O Rap nacional já estava consolidado na rua desde o final dos anos 1980, mas nenhuma rádio dava espaço. Com o surgimento do fenômeno Racionais MCs, com as músicas ‘Fim de Semana no Parque’ e ‘Homem na Estrada’, rádios que não tinham nada a ver com Rap, como a Transamérica e Jovem Pan, que eram as rádios mais ouvidas da época, foram obrigadas a abrir espaço para essas músicas. Existiam muitos pedidos dos ouvintes. E a 105 também era obrigada a tocar, mas como nós tocávamos apenas essas dos Racionais, para destacar aquele único Rap do resto da programação, nós criamos uma vinheta chamada ‘Espaço Rap 105 FM’ que aparecia antes das músicas,

explica Nuno Mendes.

No final de 1997, na escala de fim de ano, Nuno Mendes e Easy Nylon pediram para a direção da rádio fazer um programa especial de Rap, e aí foi usada a vinheta “Espaço Rap” para dar nome ao programa. Era um programa de 30 minutos, sem pretensão nenhuma. Por coincidência, o diretor da rádio estava presente nesse dia do especial e percebeu que o telefone disparou, esse era o principal termômetro para saber se o programa estava indo bem ou não. Assim nasceu o programa Espaço Rap, primeiro com 15 minutos durante a programação, até ocupar grandes espaços na grade da rádio.

Ter esse espaço ajudou muito, somos de uma época que a divulgação era feita por panfletos na porta das escolas, saídas de bailes, divulgação com cartazes em A3 colocado nos postes, lambe lambe e etc.
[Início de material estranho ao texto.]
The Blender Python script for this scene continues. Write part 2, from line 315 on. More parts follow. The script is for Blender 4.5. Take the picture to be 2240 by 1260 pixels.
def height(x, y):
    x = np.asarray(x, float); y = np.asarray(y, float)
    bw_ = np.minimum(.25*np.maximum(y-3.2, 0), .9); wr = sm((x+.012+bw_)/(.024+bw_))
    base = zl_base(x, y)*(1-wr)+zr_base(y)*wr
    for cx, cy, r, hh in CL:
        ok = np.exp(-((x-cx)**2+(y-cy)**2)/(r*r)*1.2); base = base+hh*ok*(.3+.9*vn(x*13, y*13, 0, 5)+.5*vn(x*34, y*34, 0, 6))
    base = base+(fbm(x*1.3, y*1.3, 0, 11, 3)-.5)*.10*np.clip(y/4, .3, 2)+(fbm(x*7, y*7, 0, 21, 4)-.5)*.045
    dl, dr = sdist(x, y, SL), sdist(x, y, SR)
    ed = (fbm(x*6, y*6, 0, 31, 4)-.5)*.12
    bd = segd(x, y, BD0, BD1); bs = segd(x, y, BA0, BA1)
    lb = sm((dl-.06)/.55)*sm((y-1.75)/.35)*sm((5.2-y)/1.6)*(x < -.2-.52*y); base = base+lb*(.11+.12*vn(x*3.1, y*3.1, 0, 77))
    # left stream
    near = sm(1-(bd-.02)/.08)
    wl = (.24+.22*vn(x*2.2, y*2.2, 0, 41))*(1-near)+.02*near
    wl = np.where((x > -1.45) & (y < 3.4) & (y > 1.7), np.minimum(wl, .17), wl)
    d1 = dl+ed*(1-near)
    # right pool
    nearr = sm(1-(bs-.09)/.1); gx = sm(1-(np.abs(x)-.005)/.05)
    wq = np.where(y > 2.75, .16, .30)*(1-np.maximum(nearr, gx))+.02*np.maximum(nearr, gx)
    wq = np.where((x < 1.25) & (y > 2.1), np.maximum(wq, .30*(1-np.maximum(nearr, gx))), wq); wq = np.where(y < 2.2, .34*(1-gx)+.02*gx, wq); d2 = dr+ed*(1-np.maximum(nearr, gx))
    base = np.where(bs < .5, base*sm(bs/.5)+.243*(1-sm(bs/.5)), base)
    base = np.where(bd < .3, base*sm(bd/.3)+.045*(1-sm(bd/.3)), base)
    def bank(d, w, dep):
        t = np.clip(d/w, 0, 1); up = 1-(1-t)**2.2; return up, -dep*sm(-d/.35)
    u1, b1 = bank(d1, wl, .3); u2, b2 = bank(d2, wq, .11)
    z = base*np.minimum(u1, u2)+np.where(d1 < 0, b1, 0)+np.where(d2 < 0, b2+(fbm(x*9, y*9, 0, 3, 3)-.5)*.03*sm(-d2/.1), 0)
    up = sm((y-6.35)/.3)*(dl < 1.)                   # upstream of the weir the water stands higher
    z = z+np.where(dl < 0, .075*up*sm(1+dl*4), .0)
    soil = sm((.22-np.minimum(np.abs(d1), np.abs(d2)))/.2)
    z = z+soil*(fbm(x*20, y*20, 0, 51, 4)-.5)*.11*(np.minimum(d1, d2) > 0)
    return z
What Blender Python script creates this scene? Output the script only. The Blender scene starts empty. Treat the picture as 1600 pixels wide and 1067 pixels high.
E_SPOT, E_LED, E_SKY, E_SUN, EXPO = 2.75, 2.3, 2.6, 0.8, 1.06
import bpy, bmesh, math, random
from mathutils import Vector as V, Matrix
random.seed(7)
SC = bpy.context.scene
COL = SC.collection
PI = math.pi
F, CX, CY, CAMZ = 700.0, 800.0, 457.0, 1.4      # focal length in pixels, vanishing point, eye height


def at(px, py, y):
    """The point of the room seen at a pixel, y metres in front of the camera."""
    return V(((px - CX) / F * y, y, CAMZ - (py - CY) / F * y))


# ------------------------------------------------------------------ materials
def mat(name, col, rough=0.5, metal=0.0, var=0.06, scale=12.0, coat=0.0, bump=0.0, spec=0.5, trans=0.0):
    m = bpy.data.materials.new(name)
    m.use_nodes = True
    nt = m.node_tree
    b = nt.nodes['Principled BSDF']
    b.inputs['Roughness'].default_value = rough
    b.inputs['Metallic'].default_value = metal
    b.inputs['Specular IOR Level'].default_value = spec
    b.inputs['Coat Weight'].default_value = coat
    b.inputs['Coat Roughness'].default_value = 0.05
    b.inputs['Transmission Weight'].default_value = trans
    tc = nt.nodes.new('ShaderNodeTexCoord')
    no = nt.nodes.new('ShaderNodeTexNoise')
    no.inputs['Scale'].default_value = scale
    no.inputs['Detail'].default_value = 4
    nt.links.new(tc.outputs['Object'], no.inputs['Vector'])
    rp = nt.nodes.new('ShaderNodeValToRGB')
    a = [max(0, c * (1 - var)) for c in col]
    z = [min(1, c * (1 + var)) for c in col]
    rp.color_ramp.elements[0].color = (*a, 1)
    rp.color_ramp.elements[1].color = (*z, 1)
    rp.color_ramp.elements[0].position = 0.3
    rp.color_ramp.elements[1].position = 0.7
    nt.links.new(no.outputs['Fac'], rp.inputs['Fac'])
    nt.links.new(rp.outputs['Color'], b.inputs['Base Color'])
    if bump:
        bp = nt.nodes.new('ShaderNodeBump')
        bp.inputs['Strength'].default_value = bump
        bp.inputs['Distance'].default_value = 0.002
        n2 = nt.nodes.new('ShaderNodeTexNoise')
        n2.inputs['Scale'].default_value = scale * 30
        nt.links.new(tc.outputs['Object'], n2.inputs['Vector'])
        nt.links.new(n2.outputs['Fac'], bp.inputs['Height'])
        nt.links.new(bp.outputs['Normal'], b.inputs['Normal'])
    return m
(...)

Era uma época mais difícil, mas era o que tínhamos para chegar com a nossa música na periferia e passar a nossa visão,

diz o DJ Bola 8 do grupo Realidade Cruel.

Foi por meio da influência do programa “Espaço Rap” que outros grupos do gênero tiveram força para surgir. Por apoiarem grupos como Racionais, RZO e DMN, divulgando suas músicas em massa, outros grupos similares tiveram coragem para apostar na música e viver dela.

Coletâneas

Como sempre teve dificuldade de atrair anunciantes, a 105 começou a fazer eventos e a lançar coletâneas para gerar uma renda. O primeiro volume é uma seleção de músicas que em 1998 faziam parte da programação, trazendo desde Racionais e RZO até Guind’Art 121, grupo de Brasília que emplacou alguns sucessos na época.

A coletânea do Espaço Rap teve um total de 11 volumes, lançados entre 1998 e 2006, trazendo sempre uma seleção de grandes nomes do Rap nacional, como: Sistema Negro, Doctor MCs, Face da Morte, Consciência Humana, Thaíde e DJ Hum, GOG, De Menos Crime, Realidade Cruel, Xis e Dentinho, MV Bill, Jigaboo, Detentos do Rap, RPW, 509-E, DMN, Ndee Naldinho, SNJ, Sabotage, Facção Central, Rappin’ Hood, Z’África Brasil, Sombra & Bastardo, Trilha Sonora do Gueto, DBS e a Quadrilha, Negra Li, Dexter, e muito mais.

Comandado por Fábio Rogério, o programa atualmente tem duas edições de segunda e terça, tocando muitos clássicos e novidades nacionais. Aos domingos o DJ também comanda o programa Balanço Rap, ao lado de Ice Blue.

Conheça, ouça e valorize o programa Espaço Rap, e o papel primordial do rádio para o Hip-Hop e o Rap nacional.